Shalat batin yang dilakukan oleh hati adalah keseluruhan kehidupannya. Tiada lagi bunyi bacaan, berdiri, rukuk, sujud atau duduk. Pembimbing, imam shalat ini adalah Rasulullah s.a.w sendiri.
Baginda berkata-kata dengan Allah Yang Maha Tinggi,
"Engkau yang kami sembah dan Engkau jualah yang kami minta pertolongan". (Surat Fatihaah, ayat 4).
Ayat suci ini ditafsirkan sebagai tanda manusia sempurna, yang melewati atau melepas dari menjadi kosong, hilang kepada segala kebendaan, kepada suasana keesaan.
Hati yang sempurna demikian menerima rahmat yang besar dari Ilahi. Satu dari rahmat itu dinyatakan oleh Nabi s.a.w :
"Nabi-nabi dan yang dikasihi Allah meneruskan ibadah mereka di dalam kubur seperti yang mereka lakukan di dalam rumah mereka ketika mereka hidup di dalam dunia".
Dengan kata lain, kehidupan abadi hati meneruskan penyerahan kepada Allah Yang Maha Tinggi.
Bila shalat tubuh badan dan shalat diri batin berpadu, shalat itu lengkap, sempurna. Pahalanya besar. Ia membawa seseorang secara kerohanian kepada kedekatan dengan Allah, dan secara lahir kepada tingkat yang paling tinggi yang bisa dicapai.

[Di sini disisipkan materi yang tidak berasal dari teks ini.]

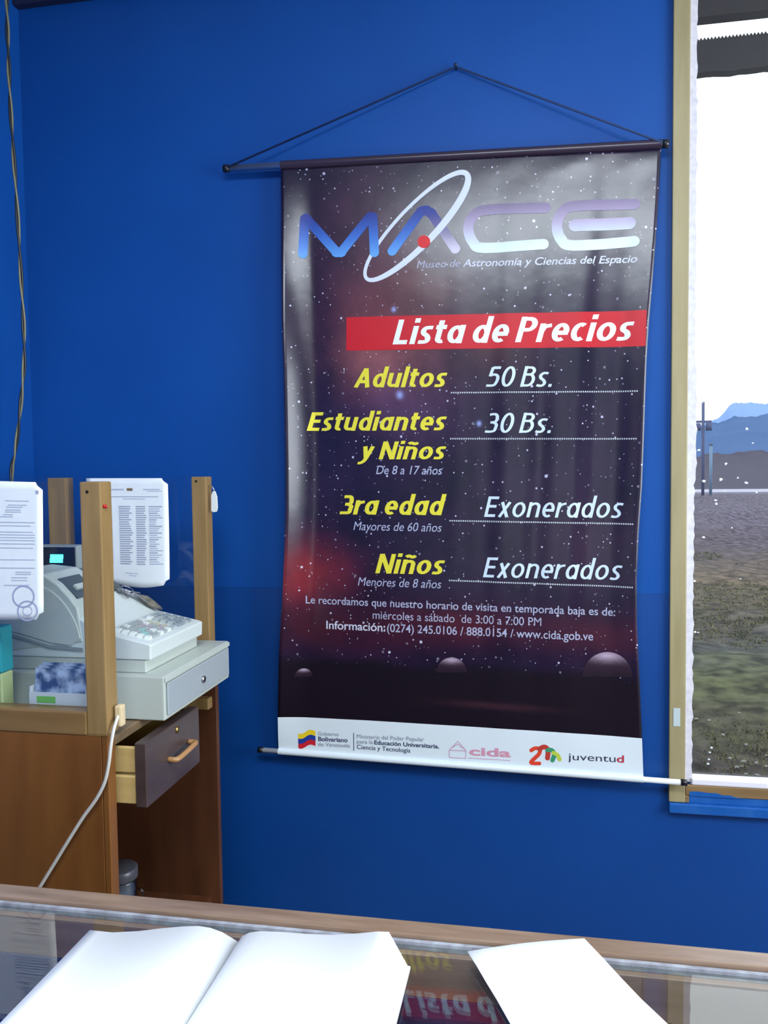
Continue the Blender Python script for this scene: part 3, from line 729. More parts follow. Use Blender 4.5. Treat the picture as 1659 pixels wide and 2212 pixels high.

Dalam alam kenyataan mereka menjadi hamba Allah yang taat. Mereka adalah orang arif yang memperoleh ma'rifatullah sejati.
Jika shalat lahir tidak bersatu dengan shalat batin, pahalanya hanyalah pada pangkat atau kedudukan, tidak membawa seseorang dekat dengan Allah.